Blaine’s superintendent of schools Ron Spanjer gave what he called a program report to the Birch Bay Transportation, Public Safety and School Committee last Thursday evening, providing a snapshot of the district but leaving one of the more pressing questions unanswered.

“We just don’t know yet where we will build a new Birch Bay elementary school,” Spanjer said, “but one is certainly needed.”

He began by showing how both enrollment and the district’s budget are growing at a rate that’s been consistent for the last 10 years and is expected to continue for the foreseeable future.

Despite the squeeze this puts on facilities, student achievement remains strong, he said. Blaine’s current high school sophomores (taken as a group) currently meet or exceed the basic Washington Assessment of Student Learning (WASL) criteria in math, reading and writing.

Next year’s seniors will be required to individually meet the standards in order to graduate, and this year’s freshmen (class of 2010) will also have to qualify in science.

Spanjer cited the impressive amount of advanced placement courses (12) and students (131) at Blaine high school, much more than any other district in the county and something that has made Blaine a model for other districts throughout the state, especially small ones.

“These courses keep our academic leaders on campus,” Spanjer said, “and when finished a student can take a qualifying exam that if passed grants credit from virtually any college in north America.”

Enrollment increased by about 300 students since 2000 and is projected to go up another 400 by 2013. The general fund budget has gone up from just over $14 million in 2003 - 2004 to $19 million this school year.

Enrollment in kindergarten through the fifth grade has increased 7 percent in the last nine years and is expected to continue, reaching a projected 1,169 students by 2015. The high school, Spanjer said, has grown 53.4 percent in the same period.

“We are projecting that we will reach [an enrollment of] 900 students at the grade 9-12 level by 2015,” he said, adding that the existing high school was built to accommodate only 500 students.
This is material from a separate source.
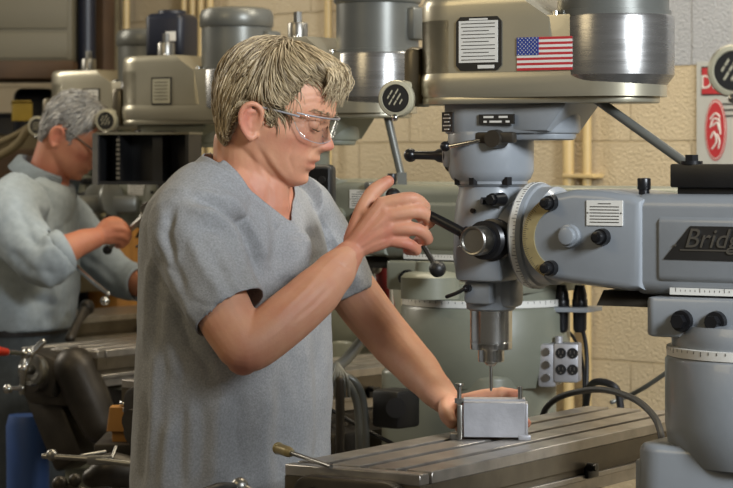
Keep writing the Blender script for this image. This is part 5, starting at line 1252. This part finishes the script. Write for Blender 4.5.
for i, (pts, r) in enumerate(((((-10, 146, 7.4), (14, 136, 7.38), (34, 124, 7.36), (50, 121, 7.36)), .010), (((-10, 160, 7.30), (10, 150, 7.30), (20, 141, 7.30), (26, 132, 7.30)), .013))):
    cable('air_hose', pts, r, 'khaki', ('upper', 'lower')[i]+' of two khaki hoses crossing the canvas at the far left', 'hose', 'khaki hoses')

# ------------------------------------------------------------------ light, camera, view
def area(name, loc, target, size, power, col, sy=None):
    l = bpy.data.lights.new(name, 'AREA'); l.energy = power; l.color = col; l.size = size
    if sy: l.shape = 'RECTANGLE'; l.size_y = sy
    o = bpy.data.objects.new(name, l); COL.objects.link(o); o.location = loc
    o.rotation_euler = (Vector(target)-Vector(loc)).to_track_quat('-Z', 'Y').to_euler()
    o['kind'] = 'structure'
    return o
area('key_light', (2.15, .75, 2.75), (.1, 4.1, 1.3), .9, 200, (.88, .94, 1.0))
area('back_light', (-3.4, 7.0, 3.0), (-.2, 4.2, 1.4), 1.3, 52, (1.0, .93, .80))
area('overhead_fill', (.2, 5.2, 3.6), (.0, 5.0, 0), 2.4, 42, (1.0, .86, .62), .6)  # added soft warm fill from overhead, no fixture modelled
area('side_light', (-2.6, 2.6, 3.1), (-.3, 4.0, 1.2), 1.2, 17, (1.0, .80, .48))  # added warm lamp, stands in for ambient bounce on the shirt's left
area('wall_light', (1.9, 4.6, 3.3), (1.0, 6.5, 1.6), .5, 38, (1.0, .92, .78))
wd = bpy.data.worlds.new('workshop'); SC.world = wd; wd.use_nodes = True
bg = wd.node_tree.nodes['Background']; bg.inputs['Color'].default_value = (1.0, .90, .74, 1); bg.inputs['Strength'].default_value = .115
cam = bpy.data.cameras.new('camera'); co_ = bpy.data.objects.new('camera', cam); COL.objects.link(co_)
co_.location = (0, 0, CZ); co_.rotation_euler = (math.pi/2, 0, 0)
cam.sensor_width = 36; cam.lens = F/733*36; cam.shift_y = -(244-HY)/733; cam.shift_x = 0
cam.clip_start = .1; cam.clip_end = 60
cam.dof.use_dof = True; cam.dof.focus_distance = 3.86; cam.dof.aperture_fstop = 11
SC.camera = co_
vs = SC.view_settings; vs.view_transform = 'Standard'; vs.look = 'None'; vs.gamma = 1; vs.exposure = .1; vs.use_curve_mapping = False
Continued strong population growth will require more than just a new school in Birch Bay, Spanjer said. The long-range facility committee, made up of both district staff and community members, has also identified projects at the main campus and at the Pipeline fields that, taken together with the new Birch Bay elementary school, would total a little over $60 million.
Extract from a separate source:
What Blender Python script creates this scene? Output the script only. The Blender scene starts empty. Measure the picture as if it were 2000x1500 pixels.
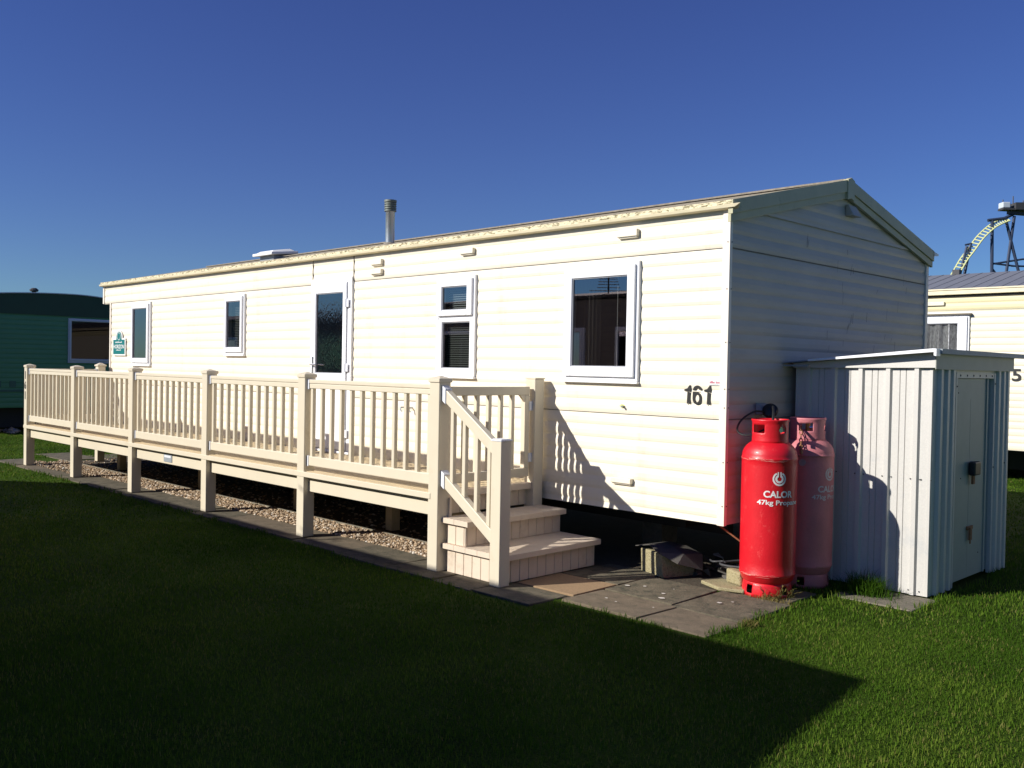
import bpy, bmesh, math, random
import numpy as np
from mathutils import Vector, Matrix

random.seed(7)
rng = np.random.default_rng(7)
sc = bpy.context.scene
R = math.radians

# ------------------------------------------------------------------ camera
cam = bpy.data.cameras.new('camera')
cam.sensor_width = 36.0
cam.lens = 32.8
cam.clip_start = 0.05
cam.clip_end = 2000
camo = bpy.data.objects.new('camera', cam)
sc.collection.objects.link(camo)
camo.matrix_world = Matrix((
    (0.70449487, -0.0251738217, 0.70926247, 3.8265436),
    (0.70947444, -0.00071522678, -0.7047308, -6.06329677),
    (0.01824805, 0.999682833, 0.01735631, 1.63108576),
    (0, 0, 0, 1)))
sc.camera = camo

# ------------------------------------------------------------------ light
SUN_EL, SUN_ROT = R(29.3), R(207.5)
w = bpy.data.worlds.new('World')
sc.world = w
w.use_nodes = True
nt = w.node_tree
sky = nt.nodes.new('ShaderNodeTexSky')
sky.sky_type = 'NISHITA'
sky.sun_disc = False
sky.sun_elevation = SUN_EL
sky.sun_rotation = SUN_ROT
sky.air_density = 1.0
sky.dust_density = 0.0
sky.ozone_density = 3.0
hs = nt.nodes.new('ShaderNodeHueSaturation')
hs.inputs['Saturation'].default_value = 1.3
tint = nt.nodes.new('ShaderNodeMix')
tint.data_type = 'RGBA'
tint.blend_type = 'MULTIPLY'
tint.inputs['Factor'].default_value = 1.0
tint.inputs['B'].default_value = (1.16, 0.88, 1.32, 1)
sep = nt.nodes.new('ShaderNodeSeparateColor')
cmb = nt.nodes.new('ShaderNodeCombineColor')
pw = nt.nodes.new('ShaderNodeMath')
pw.operation = 'POWER'
pw.inputs[1].default_value = 0.6
nt.links.new(hs.outputs[0], sep.inputs[0])
nt.links.new(sep.outputs[0], pw.inputs[0])
nt.links.new(pw.outputs[0], cmb.inputs[0])
nt.links.new(sep.outputs[1], cmb.inputs[1])
nt.links.new(sep.outputs[2], cmb.inputs[2])
nt.links.new(sky.outputs[0], hs.inputs['Color'])
nt.links.new(cmb.outputs[0], tint.inputs['A'])
nt.links.new(tint.outputs['Result'], nt.nodes['Background'].inputs[0])
nt.nodes['Background'].inputs[1].default_value = 0.05
sun = bpy.data.lights.new('sun', 'SUN')
sun.energy = 5.0
sun.angle = R(0.5)
sun.color = (1.0, 0.955, 0.87)
suno = bpy.data.objects.new('sun', sun)
sc.collection.objects.link(suno)
sdir = Vector((math.sin(SUN_ROT) * math.cos(SUN_EL), math.cos(SUN_ROT) * math.cos(SUN_EL), math.sin(SUN_EL)))
suno.rotation_euler = sdir.to_track_quat('Z', 'Y').to_euler()
sc.view_settings.view_transform = 'Standard'
sc.view_settings.look = 'None'
sc.view_settings.exposure = 0.35
sc.view_settings.gamma = 1.0
sc.render.engine = 'CYCLES'
sc.cycles.max_bounces = 8
sc.cycles.transparent_max_bounces = 12

# ------------------------------------------------------------------ materials
MATS = {}


def mat(name, col, rough=0.6, metal=0.0, var=0.0, vscale=4.0, col2=None, bump=0.0, bscale=60.0, spec=0.5,
        stain=None, stscale=3.0, stlo=0.6, sthi=0.75, stretch=(1, 1, 1), rvar=0.0, coat=0.0):
    """Principled material with noise-driven colour variation, stains and bump."""
    m = bpy.data.materials.new(name)
    m.use_nodes = True
    n = m.node_tree.nodes
    l = m.node_tree.links
    b = n['Principled BSDF']
    b.inputs['Roughness'].default_value = rough
    b.inputs['Metallic'].default_value = metal
    b.inputs['Specular IOR Level'].default_value = spec
    b.inputs['Coat Weight'].default_value = coat
    tc = n.new('ShaderNodeTexCoord')
    mp = n.new('ShaderNodeMapping')
    mp.inputs['Scale'].default_value = stretch
    l.new(tc.outputs['Object'], mp.inputs[0])
    cur = None
    if var or col2:
        nz = n.new('ShaderNodeTexNoise')
        nz.inputs['Scale'].default_value = vscale
        nz.inputs['Detail'].default_value = 6
        nz.inputs['Roughness'].default_value = 0.65
        l.new(mp.outputs[0], nz.inputs['Vector'])
        mr = n.new('ShaderNodeMapRange')
        mr.inputs['From Min'].default_value = 0.3
        mr.inputs['From Max'].default_value = 0.7
        l.new(nz.outputs['Fac'], mr.inputs['Value'])
        mx = n.new('ShaderNodeMix')
        mx.data_type = 'RGBA'
        a = [c * (1 - var) for c in col]
        z = list(col2) if col2 else [min(1, c * (1 + var)) for c in col]
        mx.inputs['A'].default_value = (*a, 1)
        mx.inputs['B'].default_value = (*z, 1)
        l.new(mr.outputs[0], mx.inputs['Factor'])
        cur = mx.outputs['Result']
        if rvar:
            m2 = n.new('ShaderNodeMapRange')
            m2.inputs['To Min'].default_value = rough - rvar
            m2.inputs['To Max'].default_value = rough + rvar
            l.new(nz.outputs['Fac'], m2.inputs['Value'])
            l.new(m2.outputs[0], b.inputs['Roughness'])
    if stain:
        ns = n.new('ShaderNodeTexNoise')
        ns.inputs['Scale'].default_value = stscale
        ns.inputs['Detail'].default_value = 8
        ns.inputs['Roughness'].default_value = 0.75
        l.new(mp.outputs[0], ns.inputs['Vector'])
        ms = n.new('ShaderNodeMapRange')
        ms.inputs['From Min'].default_value = stlo
        ms.inputs['From Max'].default_value = sthi
        l.new(ns.outputs['Fac'], ms.inputs['Value'])
        mx2 = n.new('ShaderNodeMix')
        mx2.data_type = 'RGBA'
        mx2.inputs['B'].default_value = (*stain, 1)
        if cur:
            l.new(cur, mx2.inputs['A'])
        else:
            mx2.inputs['A'].default_value = (*col, 1)
        l.new(ms.outputs[0], mx2.inputs['Factor'])
        cur = mx2.outputs['Result']
    if cur:
        l.new(cur, b.inputs['Base Color'])
    else:
        b.inputs['Base Color'].default_value = (*col, 1)
    if bump:
        nb = n.new('ShaderNodeTexNoise')
        nb.inputs['Scale'].default_value = bscale
        nb.inputs['Detail'].default_value = 4
        l.new(mp.outputs[0], nb.inputs['Vector'])
        bp = n.new('ShaderNodeBump')
        bp.inputs['Strength'].default_value = 1.0
        bp.inputs['Distance'].default_value = bump
        l.new(nb.outputs['Fac'], bp.inputs['Height'])
        l.new(bp.outputs[0], b.inputs['Normal'])
    MATS[name] = m
    return m


def glass_mat(name, tint=(0.5, 0.55, 0.53), refl=0.22, bump=0.0, bscale=30, stretch=(1, 1, 1)):
    m = bpy.data.materials.new(name)
    m.use_nodes = True
    n = m.node_tree.nodes
    l = m.node_tree.links
    n.remove(n['Principled BSDF'])
    out = n['Material Output']
    tr = n.new('ShaderNodeBsdfTransparent')
    tr.inputs[0].default_value = (*tint, 1)
    gl = n.new('ShaderNodeBsdfGlossy')
    gl.inputs['Roughness'].default_value = 0.0 if not bump else 0.06
    gl.inputs[0].default_value = (1.0, 0.90, 0.95, 1)
    fr = n.new('ShaderNodeFresnel')
    fr.inputs[0].default_value = 1.5
    ad = n.new('ShaderNodeMath')
    ad.operation = 'ADD'
    ad.use_clamp = True
    ad.inputs[1].default_value = refl - 0.05
    l.new(fr.outputs[0], ad.inputs[0])
    mx = n.new('ShaderNodeMixShader')
    l.new(ad.outputs[0], mx.inputs[0])
    l.new(tr.outputs[0], mx.inputs[1])
    l.new(gl.outputs[0], mx.inputs[2])
    l.new(mx.outputs[0], out.inputs[0])
    if bump:
        tc = n.new('ShaderNodeTexCoord')
        mp = n.new('ShaderNodeMapping')
        mp.inputs['Scale'].default_value = stretch
        nb = n.new('ShaderNodeTexNoise')
        nb.inputs['Scale'].default_value = bscale
        bp = n.new('ShaderNodeBump')
        bp.inputs['Distance'].default_value = bump
        l.new(tc.outputs['Object'], mp.inputs[0])
        l.new(mp.outputs[0], nb.inputs['Vector'])
        l.new(nb.outputs['Fac'], bp.inputs['Height'])
        l.new(bp.outputs[0], gl.inputs['Normal'])
        l.new(bp.outputs[0], fr.inputs['Normal'])
    MATS[name] = m
    return m


CREAM = (0.80, 0.735, 0.60)
mat('siding', CREAM, 0.5, var=0.03, vscale=1.5, stain=(0.66, 0.56, 0.40), stscale=1.6, stlo=0.54, sthi=0.85, bump=0.0012, bscale=5, stretch=(2.2, 2.2, .5))
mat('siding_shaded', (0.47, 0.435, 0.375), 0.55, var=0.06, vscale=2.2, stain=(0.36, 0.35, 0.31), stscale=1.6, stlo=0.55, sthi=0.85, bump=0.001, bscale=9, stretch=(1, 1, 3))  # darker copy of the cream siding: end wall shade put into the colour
mat('corner_trim', (0.80, 0.72, 0.62), 0.45, var=0.04, vscale=6)
mat('rub', (0.12, 0.11, 0.12), 0.8, var=0.3, vscale=40)
mat('seam', (0.17, 0.15, 0.12), 0.8, var=0.2, vscale=10)
mat('fascia_green', (0.43, 0.41, 0.26), 0.55, var=0.08, vscale=5, stain=(0.2, 0.22, 0.14), stscale=7, stlo=0.6, sthi=0.8)
mat('gutter', (0.74, 0.66, 0.46), 0.55, var=0.08, vscale=8)
mat('roof_edge', (0.70, 0.62, 0.42), 0.7, var=0.1, vscale=8, stain=(0.15, 0.125, 0.05), stscale=26, stlo=0.49, sthi=0.56, bump=0.004, bscale=60, stretch=(.6, 2, 2))
mat('roof_tile', (0.17, 0.15, 0.12), 0.85, col2=(0.30, 0.26, 0.21), vscale=25, bump=0.006, bscale=45, stain=(0.12, 0.12, 0.07), stscale=9, stlo=0.55, sthi=0.7)
mat('upvc', (0.86, 0.87, 0.90), 0.3, var=0.015, vscale=5)
mat('gasket', (0.04, 0.04, 0.045), 0.6)
mat('grey_gap', (0.30, 0.31, 0.34), 0.5)
glass_mat('glass', (0.62, 0.64, 0.63), 0.23)
glass_mat('obscure_glass', (0.10, 0.16, 0.15), 0.22, bump=0.0012, bscale=60, stretch=(1, 1, 0.35))
glass_mat('glass_dim', (0.3, 0.3, 0.3), 0.025)
mat('dark_room', (0.035, 0.03, 0.026), 0.9)
mat('blind', (0.20, 0.21, 0.20), 0.6)
mat('blind_pale', (0.42, 0.46, 0.47), 0.6)
mat('curtain', (0.07, 0.062, 0.055), 0.9)
mat('net', (0.80, 0.81, 0.84), 0.9, col2=(0.20, 0.20, 0.21), vscale=14, stretch=(4, 1, 1.2))
mat('chassis', (0.02, 0.02, 0.02), 0.8)
mat('vinyl', (0.66, 0.59, 0.455), 0.42, var=0.03, vscale=3, stain=(0.55, 0.45, 0.30), stscale=3.5, stlo=0.6, sthi=0.9)
mat('vinyl_step', (0.68, 0.57, 0.45), 0.5, var=0.05, vscale=6, stain=(0.40, 0.31, 0.22), stscale=5, stlo=0.55, sthi=0.85, bump=0.001, bscale=50)
mat('deck_board', (0.50, 0.40, 0.25), 0.6, var=0.1, vscale=8, stain=(0.34, 0.27, 0.17), stscale=6, stlo=0.5, sthi=0.8, stretch=(0.5, 4, 1))
mat('bracket', (0.72, 0.74, 0.80), 0.4)
mat('black_paint', (0.012, 0.012, 0.012), 0.45)
mat('red_paint', (0.60, 0.007, 0.016), 0.42, var=0.10, vscale=5, stain=(0.75, 0.10, 0.09), stscale=16, stlo=0.58, sthi=0.80, bump=0.0012, bscale=90, rvar=0.1, coat=0.1)
mat('pink_paint', (0.52, 0.17, 0.19), 0.6, var=0.12, vscale=5, stain=(0.12, 0.04, 0.03), stscale=18, stlo=0.66, sthi=0.72, bump=0.0016, bscale=80)
mat('scuff', (0.85, 0.35, 0.3), 0.7, var=0.1)
mat('rust', (0.20, 0.08, 0.035), 0.85, col2=(0.35, 0.17, 0.08), vscale=60, bump=0.002, bscale=150)
mat('brass', (0.45, 0.33, 0.13), 0.35, 0.9)
mat('chrome', (0.75, 0.75, 0.75), 0.25, 1.0)
mat('rubber', (0.012, 0.012, 0.013), 0.45)
mat('white_print', (0.80, 0.78, 0.76), 0.5)
mat('print_faded', (0.58, 0.50, 0.52), 0.6, var=0.1, vscale=50)
mat('galv', (0.56, 0.545, 0.515), 0.5, 0.12, var=0.07, vscale=110, stain=(0.40, 0.42, 0.44), stscale=4, stlo=0.55, sthi=0.9, bump=0.0004, bscale=200, rvar=0.1)
mat('galv_dark', (0.30, 0.33, 0.36), 0.6, 0.3, var=0.1, vscale=30)
mat('shed_door', (0.34, 0.37, 0.34), 0.55, 0.1, var=0.05, vscale=5, stain=(0.28, 0.32, 0.30), stscale=3, stlo=0.55, sthi=0.85)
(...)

The facility committee has requested that the superintendent review this information with multiple community groups over the next two months.
The committee plans to reconvene in early May, review the feedback collected and forward a recommendation on to the board for consideration.

The board hopes to raise the needed funds with a capital projects bond that could go before voters in the spring of 2008.

The new K-6 elementary school in Birch Bay, projected to be up and running in five years, will cost an estimated $22 million, and as yet no site has been chosen.

School board member Pebble Griffin, who lives in Birch Bay Village, said that it’s “proving to be a little more difficult than we expected,” but could not go into detail as the district’s negotiations for property acquisition are not made public.

A $30 million bond the school board is looking to put on the next ballot would fund renovation and expansion at the high school would include space for the music program, a high school cafeteria and more classrooms.

An additional $4.6 million would fund growth related capital project issues that include playground projects at the primary and elementary school, one of which would convert the primary school’s covered play area into classroom space, expanded cafeteria space, more space for buses at the bus barn, increased parking and office space at the district office and upgrades to floor surfaces and special education space at the middle school.

Finally, the committee recommended $3.9 million in improvements to the Pipeline Fields complex and the Blaine stadium.

“Forty-six percent of Blaine high school students and 54 percent of Blaine middle school students participate in organized athletics,” Spanjer said, adding that the community itself makes heavy use of the same facilities as well.